Petitioner is only contending that $6,000 of the $12,000 salary received by W. B. Mathews from the Department of Public Service of the City of Los Angeles in 1924 is exempt from taxation to petitioner's decedent. This fact is shown by assignment of error (b) in the petition, which reads as follows:

(b) The failure of the respondent to find that $6,000 of income received through the partnership of Bordwell & Mathews, and reported by petitioner in the return filed for the calendar year 1924, was in fact income not subject to the income tax, and the failure of respondent to eliminate such $6,000 from taxable income.

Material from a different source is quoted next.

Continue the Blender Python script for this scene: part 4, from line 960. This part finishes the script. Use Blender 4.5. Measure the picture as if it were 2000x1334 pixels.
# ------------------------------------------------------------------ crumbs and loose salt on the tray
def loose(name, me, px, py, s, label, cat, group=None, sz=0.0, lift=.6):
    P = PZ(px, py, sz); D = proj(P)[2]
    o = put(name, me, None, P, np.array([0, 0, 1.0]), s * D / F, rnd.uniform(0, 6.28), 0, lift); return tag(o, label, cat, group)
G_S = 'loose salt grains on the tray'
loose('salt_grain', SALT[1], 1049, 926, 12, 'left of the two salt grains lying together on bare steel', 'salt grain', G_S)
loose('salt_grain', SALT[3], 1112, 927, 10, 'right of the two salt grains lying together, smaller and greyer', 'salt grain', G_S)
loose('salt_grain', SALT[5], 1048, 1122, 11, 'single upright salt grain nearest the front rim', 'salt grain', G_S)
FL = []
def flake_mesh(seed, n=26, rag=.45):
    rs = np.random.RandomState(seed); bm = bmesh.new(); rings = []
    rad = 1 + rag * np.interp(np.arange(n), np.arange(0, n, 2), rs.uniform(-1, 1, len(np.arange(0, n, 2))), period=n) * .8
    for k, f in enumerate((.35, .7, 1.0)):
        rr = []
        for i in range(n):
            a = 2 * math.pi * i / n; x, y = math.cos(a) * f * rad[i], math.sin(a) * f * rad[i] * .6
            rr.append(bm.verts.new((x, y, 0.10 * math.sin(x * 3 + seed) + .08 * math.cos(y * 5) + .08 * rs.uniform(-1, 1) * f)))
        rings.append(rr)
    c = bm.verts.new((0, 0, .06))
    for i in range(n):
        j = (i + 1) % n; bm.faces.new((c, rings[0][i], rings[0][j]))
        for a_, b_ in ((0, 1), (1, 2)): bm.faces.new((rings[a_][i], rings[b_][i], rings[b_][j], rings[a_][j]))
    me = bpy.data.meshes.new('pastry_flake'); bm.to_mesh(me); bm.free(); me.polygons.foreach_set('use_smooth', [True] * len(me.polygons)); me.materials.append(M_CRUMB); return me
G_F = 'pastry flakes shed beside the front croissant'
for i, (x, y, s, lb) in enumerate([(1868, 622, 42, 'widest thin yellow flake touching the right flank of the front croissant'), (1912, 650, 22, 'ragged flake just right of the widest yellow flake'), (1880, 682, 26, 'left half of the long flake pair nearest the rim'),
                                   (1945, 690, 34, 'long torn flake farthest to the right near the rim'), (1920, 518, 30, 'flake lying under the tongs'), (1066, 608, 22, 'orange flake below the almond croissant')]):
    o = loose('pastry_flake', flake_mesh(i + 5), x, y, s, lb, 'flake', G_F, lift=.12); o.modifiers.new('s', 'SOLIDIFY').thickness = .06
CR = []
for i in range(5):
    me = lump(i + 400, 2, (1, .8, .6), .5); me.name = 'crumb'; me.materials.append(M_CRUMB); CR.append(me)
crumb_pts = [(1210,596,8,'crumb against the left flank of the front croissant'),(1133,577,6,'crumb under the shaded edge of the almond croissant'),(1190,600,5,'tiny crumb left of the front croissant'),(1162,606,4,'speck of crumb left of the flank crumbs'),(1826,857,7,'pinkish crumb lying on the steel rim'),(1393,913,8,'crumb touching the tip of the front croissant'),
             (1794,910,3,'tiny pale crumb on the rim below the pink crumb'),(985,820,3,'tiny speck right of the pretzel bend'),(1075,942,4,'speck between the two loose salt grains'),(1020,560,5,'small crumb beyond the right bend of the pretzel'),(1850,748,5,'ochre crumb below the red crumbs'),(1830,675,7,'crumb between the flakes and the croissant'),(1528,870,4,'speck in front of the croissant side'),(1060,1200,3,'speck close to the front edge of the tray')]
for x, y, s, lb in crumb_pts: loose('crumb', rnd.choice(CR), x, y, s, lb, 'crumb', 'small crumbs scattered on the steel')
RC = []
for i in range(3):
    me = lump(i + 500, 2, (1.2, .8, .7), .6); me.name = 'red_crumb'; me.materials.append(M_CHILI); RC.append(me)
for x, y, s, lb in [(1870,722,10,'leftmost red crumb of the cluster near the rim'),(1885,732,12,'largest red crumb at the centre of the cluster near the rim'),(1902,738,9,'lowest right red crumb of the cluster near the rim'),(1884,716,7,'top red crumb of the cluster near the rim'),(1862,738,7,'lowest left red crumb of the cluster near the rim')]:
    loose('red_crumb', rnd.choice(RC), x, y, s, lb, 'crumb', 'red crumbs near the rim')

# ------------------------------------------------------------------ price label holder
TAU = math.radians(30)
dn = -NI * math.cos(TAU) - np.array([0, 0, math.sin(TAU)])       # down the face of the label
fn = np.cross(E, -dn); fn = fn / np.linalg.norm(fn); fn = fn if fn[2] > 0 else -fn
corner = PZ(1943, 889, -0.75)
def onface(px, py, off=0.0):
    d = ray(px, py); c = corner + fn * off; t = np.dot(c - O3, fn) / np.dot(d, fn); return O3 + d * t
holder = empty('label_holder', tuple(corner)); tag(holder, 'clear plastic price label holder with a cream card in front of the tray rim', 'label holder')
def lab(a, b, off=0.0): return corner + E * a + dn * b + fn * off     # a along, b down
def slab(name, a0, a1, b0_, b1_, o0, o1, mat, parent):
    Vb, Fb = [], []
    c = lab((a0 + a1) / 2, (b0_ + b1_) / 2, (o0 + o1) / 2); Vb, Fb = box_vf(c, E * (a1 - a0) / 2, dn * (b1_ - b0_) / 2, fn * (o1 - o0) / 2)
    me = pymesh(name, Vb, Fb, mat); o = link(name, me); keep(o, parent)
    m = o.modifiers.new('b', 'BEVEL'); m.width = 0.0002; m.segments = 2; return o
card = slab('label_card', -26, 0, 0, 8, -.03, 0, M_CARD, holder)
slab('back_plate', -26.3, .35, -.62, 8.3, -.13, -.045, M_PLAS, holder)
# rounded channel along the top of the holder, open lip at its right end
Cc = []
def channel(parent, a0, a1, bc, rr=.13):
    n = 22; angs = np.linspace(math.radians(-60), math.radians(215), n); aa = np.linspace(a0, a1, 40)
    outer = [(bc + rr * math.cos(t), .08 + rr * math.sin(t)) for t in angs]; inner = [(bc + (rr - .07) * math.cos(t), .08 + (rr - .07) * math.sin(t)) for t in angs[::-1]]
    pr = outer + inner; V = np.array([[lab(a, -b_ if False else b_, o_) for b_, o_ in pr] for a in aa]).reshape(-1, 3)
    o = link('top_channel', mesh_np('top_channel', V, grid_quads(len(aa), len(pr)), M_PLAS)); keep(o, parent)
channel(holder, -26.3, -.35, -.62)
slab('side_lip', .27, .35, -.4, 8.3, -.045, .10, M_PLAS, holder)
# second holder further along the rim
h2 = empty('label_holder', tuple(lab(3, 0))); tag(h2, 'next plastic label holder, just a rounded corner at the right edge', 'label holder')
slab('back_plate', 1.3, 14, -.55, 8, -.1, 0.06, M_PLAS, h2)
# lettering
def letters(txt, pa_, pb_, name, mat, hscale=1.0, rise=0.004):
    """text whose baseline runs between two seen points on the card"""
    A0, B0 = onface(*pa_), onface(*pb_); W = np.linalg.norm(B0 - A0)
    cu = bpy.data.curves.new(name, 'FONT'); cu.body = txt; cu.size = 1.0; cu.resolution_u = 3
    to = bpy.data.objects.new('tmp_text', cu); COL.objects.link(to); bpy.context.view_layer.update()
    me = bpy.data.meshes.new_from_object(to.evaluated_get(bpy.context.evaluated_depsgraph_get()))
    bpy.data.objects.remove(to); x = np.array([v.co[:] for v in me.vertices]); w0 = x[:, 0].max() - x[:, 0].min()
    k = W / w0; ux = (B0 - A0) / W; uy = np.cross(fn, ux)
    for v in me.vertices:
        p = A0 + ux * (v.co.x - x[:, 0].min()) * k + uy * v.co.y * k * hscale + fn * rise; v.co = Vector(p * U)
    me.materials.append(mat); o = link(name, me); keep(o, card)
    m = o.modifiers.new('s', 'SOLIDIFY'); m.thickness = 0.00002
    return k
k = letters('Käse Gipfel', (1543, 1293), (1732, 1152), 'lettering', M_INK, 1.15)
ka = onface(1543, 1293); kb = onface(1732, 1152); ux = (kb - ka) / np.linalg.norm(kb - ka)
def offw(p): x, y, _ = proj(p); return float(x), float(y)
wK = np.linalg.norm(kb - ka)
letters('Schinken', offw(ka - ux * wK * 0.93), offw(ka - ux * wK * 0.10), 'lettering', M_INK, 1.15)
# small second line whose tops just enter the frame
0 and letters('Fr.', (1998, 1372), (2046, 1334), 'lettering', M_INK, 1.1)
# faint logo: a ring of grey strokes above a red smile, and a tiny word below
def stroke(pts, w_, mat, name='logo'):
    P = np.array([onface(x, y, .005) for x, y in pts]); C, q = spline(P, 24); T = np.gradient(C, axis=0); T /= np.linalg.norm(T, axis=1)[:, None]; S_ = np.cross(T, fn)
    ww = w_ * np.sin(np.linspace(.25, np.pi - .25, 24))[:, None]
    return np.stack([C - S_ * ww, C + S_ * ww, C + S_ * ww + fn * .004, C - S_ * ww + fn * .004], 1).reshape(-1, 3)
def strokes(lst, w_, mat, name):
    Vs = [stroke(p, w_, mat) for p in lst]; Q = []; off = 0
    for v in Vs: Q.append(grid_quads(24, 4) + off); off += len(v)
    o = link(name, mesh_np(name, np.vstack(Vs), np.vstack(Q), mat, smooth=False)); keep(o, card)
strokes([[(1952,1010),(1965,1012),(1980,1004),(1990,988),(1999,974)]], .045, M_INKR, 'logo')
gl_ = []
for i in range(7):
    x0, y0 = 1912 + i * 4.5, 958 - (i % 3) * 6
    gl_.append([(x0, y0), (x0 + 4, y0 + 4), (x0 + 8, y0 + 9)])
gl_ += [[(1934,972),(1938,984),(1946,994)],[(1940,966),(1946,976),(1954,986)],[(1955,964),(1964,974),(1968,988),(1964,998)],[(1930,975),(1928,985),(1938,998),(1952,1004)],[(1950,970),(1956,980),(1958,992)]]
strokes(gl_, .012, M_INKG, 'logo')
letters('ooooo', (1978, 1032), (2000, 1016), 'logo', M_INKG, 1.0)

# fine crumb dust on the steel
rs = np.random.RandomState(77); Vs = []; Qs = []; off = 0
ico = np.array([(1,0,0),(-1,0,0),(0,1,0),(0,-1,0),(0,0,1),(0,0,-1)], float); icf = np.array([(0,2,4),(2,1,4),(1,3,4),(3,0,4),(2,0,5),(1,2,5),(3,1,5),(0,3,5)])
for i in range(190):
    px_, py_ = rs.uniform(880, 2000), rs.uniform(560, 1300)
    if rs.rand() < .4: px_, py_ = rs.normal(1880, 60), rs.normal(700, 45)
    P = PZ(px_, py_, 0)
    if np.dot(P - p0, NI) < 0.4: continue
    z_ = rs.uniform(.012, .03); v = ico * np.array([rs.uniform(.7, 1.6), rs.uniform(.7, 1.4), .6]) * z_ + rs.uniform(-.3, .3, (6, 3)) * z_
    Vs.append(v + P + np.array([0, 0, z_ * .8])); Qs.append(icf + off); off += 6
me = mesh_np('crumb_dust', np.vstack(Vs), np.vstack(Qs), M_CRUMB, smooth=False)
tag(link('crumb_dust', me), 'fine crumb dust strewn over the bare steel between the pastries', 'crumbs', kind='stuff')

It appears that the Commissioner has included the other $6,000 of the $12,000 salary received by W. B. Mathews, in the income tax return of Walter Bordwell, a member of the partnership of Bordwell & Mathews, and the correctness of his action in so doing is before us in another proceeding, Docket No. 42919, Security Trust & Savings Bank and Mary E. Bordwell as coexecutors of the estate of Walter Bordwell, deceased. The latter proceeding has not been consolidated with the instant case and will, therefore, be decided separately.

Under the facts stipulated and the authorities above cited, we sustain petitioner's assignment of error (b) and hold that the $6,000 in question was exempt from taxation under section 1211, Revenue Act of 1926.

Having determined that the petitioner's salary for the years 1925, 1926, and 1927 was taxable, the Commissioner is affirmed as to those years.

Reviewed by the Board.

Decision will be entered under Rule 50.